Comcast CEO Brian Roberts got called out by Senator Al Franken (D-MN) for the difference between what Roberts had told Franken privately and what Comcast's lawyers were saying elsewhere. Apparently, when Roberts met Franken a few days earlier, Roberts said that the Federal Communications Commission "program access rules" would ensure that Comcast/NBCU would make programming available to everyone. Roberts apparently neglected to mention Comcast had challenged the FCC's rules in court. Roberts also neglected to mention that his company was actively fighting rules which limit the ability of cable operators to discriminate against independent programmers, and that Comcast's lawyers had told the FCC that it didn't have the ability to regulate carriage decisions.

Franken was less than pleased by what he regarded as Roberts' lack of condor. "In other words, looking to get approval for this merger, you sat there in my office and told me to my face that these rules would protect consumers but your lawyers had just finished arguing in front of the Commission that it would be unconstitutional to apply these rules." Roberts bristled at the suggestion he said one thing to Franken while his company did the opposite. "When we met, perhaps I was confused. I thought that we were talking about program access, now you are talking about program carriage," Roberts explained. "Whether it's program access or program carriage, did you not say that this rule protects the people of Minnesota?" Franken shot back.

Roberts merely shaded things a bit and perhaps told a fib of omission by not mentioning that his company continued to fight the legality of the FCC rules he urges lawmakers to rely on as protecting independent programming. But when Rep. Rick Boucher (D-VA) pressed Jeff Zucker on the possibility that the combined Comcast/NBC would try to crush broadband-based competitors and slow down the trend of people "cutting the cord" and dropping their cable subscriptions, Zucker told what can only charitably be called a major fib. Boucher asked Zucker about online video provider Hulu.com (of which NBC owns a chunk and provides a bunch of the content), which last year blocked users of the application Boxee from using Hulu -- a move apparently designed to keep users from streaming internet content to the TV screen. Zucker promptly responded that "Hulu's management" had made the decision because Boxee was "illegally taking the content that was on Hulu."
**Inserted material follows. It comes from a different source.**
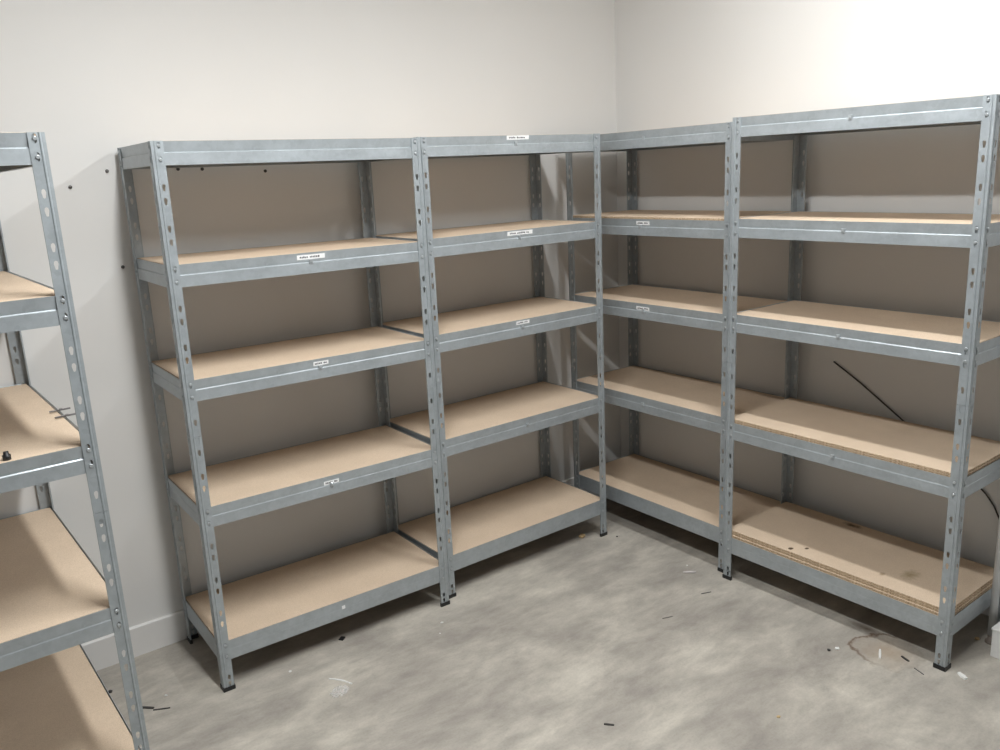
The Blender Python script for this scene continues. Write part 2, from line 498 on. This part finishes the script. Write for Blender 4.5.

Oddly, when asked about this very same incident last May, Zucker said something entirely different. Back then, Zucker claimed that he (not Hulu's management) wanted Hulu to remain "an online experience" rather than something people watched on their television. This version -- rather than what Zucker told Boucher yesterday -- is far more consistent with what Hulu CEO Jason Kilar wrote on his blog at the time Hulu blocked Boxee. And while claiming that an online innovator encourages piracy is always a safe bet (there are members of Congress who would sponsor a citation honoring Bin Laden if Al Qaeda blew up Pirate Bay), no one appears to have previously made the claim that Boxee was "illegally taking" Hulu's content before -- probably because Hulu gives its content away for free to anyone with an internet browser. Why would Zucker have said in an interview in May that Hulu blocked Boxee because they wanted it to remain an "online experience" (rather than an "over the top" cable competitor) when he could have said in May that Boxee were "illegally taking" Hulu's content, if that really were the reason?

Frankly, it seems far more likely that Zucker knew that his quote from May 2009 would undercut everything he and Roberts keep saying now in February 2010 about how they won't try to squash internet competition with their cable service. So he decided to tell Boucher something more politically acceptable, apparently on the assumption that no one would notice the conflict between Zucker's May 2009 interview and Zucker's February 2010 testimony.

I grant that in both the entertainment biz and the politics biz, truth is a flexible concept. But these two CEOs are pushing a merger that will reshape how people get news and entertainment on the basis of "trust us, we would never use our colossal market power to strangle internet competition in the cradle before it can threaten our existing revenues." I don't think it's asking too much to wonder why we should trust them on this when they have no trouble fibbing to members of Congress.